◆ Written request
Do not repeat pictures. Repeat exactly the lines of the listing below from its first line through the line with "return [(y0, y0".

◆ Stored data
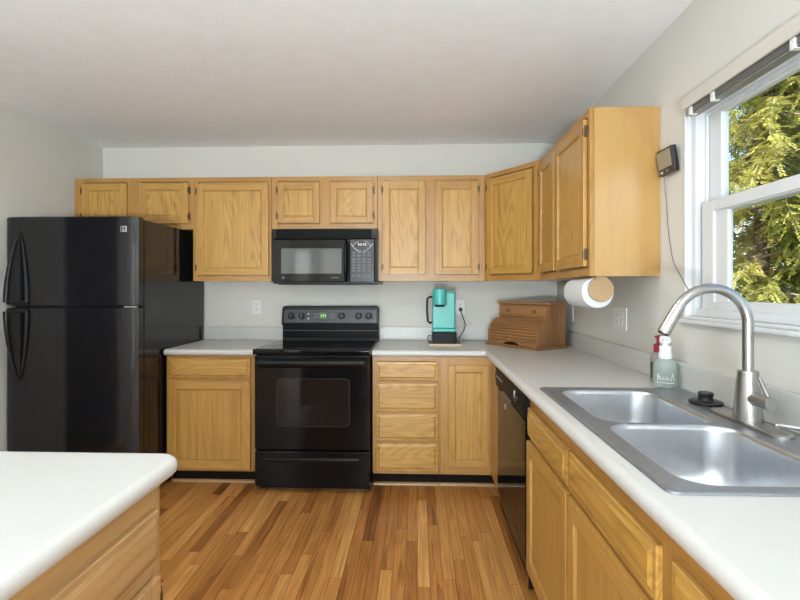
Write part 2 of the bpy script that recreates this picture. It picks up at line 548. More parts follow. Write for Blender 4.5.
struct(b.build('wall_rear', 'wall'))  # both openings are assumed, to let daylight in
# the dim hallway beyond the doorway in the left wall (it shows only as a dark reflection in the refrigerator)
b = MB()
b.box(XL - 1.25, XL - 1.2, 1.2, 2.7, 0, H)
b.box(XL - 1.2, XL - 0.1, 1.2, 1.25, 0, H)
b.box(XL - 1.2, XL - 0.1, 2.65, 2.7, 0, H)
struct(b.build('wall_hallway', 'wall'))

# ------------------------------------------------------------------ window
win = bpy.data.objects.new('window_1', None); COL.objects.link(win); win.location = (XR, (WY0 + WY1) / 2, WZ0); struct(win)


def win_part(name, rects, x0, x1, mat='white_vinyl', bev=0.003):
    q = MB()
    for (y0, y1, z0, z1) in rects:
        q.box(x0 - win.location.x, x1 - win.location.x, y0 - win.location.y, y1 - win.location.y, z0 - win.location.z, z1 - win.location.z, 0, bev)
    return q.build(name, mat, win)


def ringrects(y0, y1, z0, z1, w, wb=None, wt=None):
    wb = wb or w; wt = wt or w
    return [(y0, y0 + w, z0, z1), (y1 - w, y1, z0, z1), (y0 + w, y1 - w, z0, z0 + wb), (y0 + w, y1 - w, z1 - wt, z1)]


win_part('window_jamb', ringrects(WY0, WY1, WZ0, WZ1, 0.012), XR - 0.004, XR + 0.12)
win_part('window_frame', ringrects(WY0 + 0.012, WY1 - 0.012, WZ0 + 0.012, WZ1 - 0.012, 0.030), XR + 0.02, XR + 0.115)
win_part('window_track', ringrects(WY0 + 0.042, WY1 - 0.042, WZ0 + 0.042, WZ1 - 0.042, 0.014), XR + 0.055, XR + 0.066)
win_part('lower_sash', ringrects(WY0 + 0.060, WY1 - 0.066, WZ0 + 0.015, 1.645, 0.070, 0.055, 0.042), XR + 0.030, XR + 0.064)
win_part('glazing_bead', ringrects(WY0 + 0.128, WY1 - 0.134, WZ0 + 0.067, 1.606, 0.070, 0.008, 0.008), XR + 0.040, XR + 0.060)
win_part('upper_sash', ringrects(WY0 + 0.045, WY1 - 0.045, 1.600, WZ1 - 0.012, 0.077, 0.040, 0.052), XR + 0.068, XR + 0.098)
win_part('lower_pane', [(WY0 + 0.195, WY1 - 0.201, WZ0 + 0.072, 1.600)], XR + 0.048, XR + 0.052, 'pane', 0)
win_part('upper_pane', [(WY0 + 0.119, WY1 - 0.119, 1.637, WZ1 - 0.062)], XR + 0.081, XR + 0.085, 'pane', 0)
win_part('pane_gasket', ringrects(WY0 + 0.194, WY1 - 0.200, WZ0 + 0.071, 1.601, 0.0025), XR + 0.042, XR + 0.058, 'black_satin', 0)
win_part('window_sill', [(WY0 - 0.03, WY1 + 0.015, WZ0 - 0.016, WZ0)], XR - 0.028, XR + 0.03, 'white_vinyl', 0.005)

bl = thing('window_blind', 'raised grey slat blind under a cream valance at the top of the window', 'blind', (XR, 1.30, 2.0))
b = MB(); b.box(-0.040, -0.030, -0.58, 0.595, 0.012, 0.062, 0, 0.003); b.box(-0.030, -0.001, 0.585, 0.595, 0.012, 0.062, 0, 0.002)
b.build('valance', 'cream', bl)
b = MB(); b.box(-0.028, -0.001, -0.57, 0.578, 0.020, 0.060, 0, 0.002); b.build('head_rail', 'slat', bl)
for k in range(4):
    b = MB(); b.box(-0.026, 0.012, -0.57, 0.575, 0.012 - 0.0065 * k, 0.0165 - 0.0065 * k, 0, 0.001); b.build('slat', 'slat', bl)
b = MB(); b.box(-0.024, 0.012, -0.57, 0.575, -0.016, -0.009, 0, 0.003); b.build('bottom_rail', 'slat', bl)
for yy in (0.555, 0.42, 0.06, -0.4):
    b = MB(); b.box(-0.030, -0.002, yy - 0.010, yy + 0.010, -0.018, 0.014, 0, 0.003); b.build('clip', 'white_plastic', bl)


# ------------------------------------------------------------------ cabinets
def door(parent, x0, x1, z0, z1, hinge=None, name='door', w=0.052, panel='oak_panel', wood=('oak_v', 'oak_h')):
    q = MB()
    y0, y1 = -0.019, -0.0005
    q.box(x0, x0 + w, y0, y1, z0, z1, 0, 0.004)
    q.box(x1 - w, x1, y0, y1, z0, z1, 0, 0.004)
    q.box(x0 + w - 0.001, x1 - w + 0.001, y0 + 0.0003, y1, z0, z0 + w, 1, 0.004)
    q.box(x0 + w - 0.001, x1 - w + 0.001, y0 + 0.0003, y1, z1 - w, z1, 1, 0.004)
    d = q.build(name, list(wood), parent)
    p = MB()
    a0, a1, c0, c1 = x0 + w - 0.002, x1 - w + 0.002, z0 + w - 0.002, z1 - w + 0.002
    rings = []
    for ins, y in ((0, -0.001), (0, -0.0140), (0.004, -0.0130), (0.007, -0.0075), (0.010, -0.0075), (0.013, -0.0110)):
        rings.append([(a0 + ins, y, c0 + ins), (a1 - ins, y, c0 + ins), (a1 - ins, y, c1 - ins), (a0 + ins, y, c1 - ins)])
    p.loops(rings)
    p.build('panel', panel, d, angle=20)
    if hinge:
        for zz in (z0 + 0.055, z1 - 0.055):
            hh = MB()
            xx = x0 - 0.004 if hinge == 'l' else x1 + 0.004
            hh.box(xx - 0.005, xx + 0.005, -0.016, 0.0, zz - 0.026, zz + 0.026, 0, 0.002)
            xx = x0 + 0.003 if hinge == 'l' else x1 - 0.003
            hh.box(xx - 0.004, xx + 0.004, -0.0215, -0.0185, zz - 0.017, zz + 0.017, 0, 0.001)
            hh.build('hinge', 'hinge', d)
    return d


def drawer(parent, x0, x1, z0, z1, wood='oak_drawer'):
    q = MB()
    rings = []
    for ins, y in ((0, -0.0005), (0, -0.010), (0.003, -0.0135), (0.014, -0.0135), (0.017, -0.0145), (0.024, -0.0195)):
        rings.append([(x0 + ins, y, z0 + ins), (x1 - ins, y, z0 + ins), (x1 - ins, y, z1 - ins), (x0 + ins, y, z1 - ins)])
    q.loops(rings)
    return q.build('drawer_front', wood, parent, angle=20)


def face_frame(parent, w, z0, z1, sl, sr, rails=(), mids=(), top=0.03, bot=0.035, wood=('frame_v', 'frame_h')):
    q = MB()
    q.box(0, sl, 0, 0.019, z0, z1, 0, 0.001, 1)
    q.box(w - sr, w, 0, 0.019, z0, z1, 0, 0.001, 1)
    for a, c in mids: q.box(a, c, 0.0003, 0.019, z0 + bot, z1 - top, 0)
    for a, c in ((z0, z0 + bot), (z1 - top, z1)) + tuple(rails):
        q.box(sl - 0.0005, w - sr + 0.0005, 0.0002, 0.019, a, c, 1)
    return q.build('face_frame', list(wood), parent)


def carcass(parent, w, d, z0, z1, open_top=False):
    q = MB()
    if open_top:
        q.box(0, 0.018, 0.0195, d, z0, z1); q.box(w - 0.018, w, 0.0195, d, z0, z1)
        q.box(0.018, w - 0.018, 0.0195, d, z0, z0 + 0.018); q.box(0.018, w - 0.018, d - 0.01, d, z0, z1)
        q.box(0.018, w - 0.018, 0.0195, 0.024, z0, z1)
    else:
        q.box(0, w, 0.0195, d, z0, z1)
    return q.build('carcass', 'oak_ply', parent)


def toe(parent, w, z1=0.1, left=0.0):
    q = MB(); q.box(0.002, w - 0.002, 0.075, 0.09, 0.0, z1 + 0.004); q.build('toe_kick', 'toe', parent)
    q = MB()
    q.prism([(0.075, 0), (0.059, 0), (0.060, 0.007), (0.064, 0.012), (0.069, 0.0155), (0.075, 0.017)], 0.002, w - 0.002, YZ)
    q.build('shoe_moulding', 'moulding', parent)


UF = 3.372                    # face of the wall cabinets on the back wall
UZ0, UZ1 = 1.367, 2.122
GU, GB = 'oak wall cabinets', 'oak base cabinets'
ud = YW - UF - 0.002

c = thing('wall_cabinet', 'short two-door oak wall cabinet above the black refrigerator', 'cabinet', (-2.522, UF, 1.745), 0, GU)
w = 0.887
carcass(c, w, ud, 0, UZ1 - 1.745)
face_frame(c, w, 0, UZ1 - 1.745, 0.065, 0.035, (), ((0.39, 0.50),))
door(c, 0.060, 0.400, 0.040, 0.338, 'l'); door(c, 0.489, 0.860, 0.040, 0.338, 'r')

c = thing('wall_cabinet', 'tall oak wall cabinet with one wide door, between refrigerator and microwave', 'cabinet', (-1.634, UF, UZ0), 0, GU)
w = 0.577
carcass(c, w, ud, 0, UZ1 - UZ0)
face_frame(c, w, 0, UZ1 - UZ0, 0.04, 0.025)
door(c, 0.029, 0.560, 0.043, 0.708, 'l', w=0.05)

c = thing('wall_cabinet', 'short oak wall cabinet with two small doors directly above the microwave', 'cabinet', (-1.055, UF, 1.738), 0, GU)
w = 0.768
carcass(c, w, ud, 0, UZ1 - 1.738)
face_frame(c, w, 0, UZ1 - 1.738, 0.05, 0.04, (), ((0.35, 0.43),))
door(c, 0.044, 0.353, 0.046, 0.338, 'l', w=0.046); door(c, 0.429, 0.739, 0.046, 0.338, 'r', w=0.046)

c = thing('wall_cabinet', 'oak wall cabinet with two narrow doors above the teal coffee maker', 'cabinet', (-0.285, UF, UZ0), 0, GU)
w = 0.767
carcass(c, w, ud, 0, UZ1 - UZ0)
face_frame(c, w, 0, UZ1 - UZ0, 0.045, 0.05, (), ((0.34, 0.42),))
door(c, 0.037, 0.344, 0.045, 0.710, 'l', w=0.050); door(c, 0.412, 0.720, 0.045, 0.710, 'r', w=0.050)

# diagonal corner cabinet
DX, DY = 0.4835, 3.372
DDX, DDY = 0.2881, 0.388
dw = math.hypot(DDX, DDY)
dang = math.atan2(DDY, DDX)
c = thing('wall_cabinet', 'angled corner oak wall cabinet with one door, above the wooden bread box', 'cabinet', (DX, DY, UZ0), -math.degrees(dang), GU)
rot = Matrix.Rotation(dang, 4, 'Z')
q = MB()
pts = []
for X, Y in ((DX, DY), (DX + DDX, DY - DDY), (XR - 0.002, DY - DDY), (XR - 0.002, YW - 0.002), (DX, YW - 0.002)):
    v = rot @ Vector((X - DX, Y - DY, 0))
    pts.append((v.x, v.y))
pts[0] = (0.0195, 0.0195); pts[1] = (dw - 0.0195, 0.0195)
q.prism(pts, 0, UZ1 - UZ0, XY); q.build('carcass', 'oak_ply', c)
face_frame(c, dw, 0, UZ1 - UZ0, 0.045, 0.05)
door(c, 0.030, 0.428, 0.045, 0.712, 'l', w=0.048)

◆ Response
Write part 2 of the bpy script that recreates this picture. It picks up at line 548. More parts follow. Write for Blender 4.5.
struct(b.build('wall_rear', 'wall'))  # both openings are assumed, to let daylight in
# the dim hallway beyond the doorway in the left wall (it shows only as a dark reflection in the refrigerator)
b = MB()
b.box(XL - 1.25, XL - 1.2, 1.2, 2.7, 0, H)
b.box(XL - 1.2, XL - 0.1, 1.2, 1.25, 0, H)
b.box(XL - 1.2, XL - 0.1, 2.65, 2.7, 0, H)
struct(b.build('wall_hallway', 'wall'))

# ------------------------------------------------------------------ window
win = bpy.data.objects.new('window_1', None); COL.objects.link(win); win.location = (XR, (WY0 + WY1) / 2, WZ0); struct(win)


def win_part(name, rects, x0, x1, mat='white_vinyl', bev=0.003):
    q = MB()
    for (y0, y1, z0, z1) in rects:
        q.box(x0 - win.location.x, x1 - win.location.x, y0 - win.location.y, y1 - win.location.y, z0 - win.location.z, z1 - win.location.z, 0, bev)
    return q.build(name, mat, win)


def ringrects(y0, y1, z0, z1, w, wb=None, wt=None):
    wb = wb or w; wt = wt or w
    return [(y0, y0 + w, z0, z1), (y1 - w, y1, z0, z1), (y0 + w, y1 - w, z0, z0 + wb), (y0 + w, y1 - w, z1 - wt, z1)]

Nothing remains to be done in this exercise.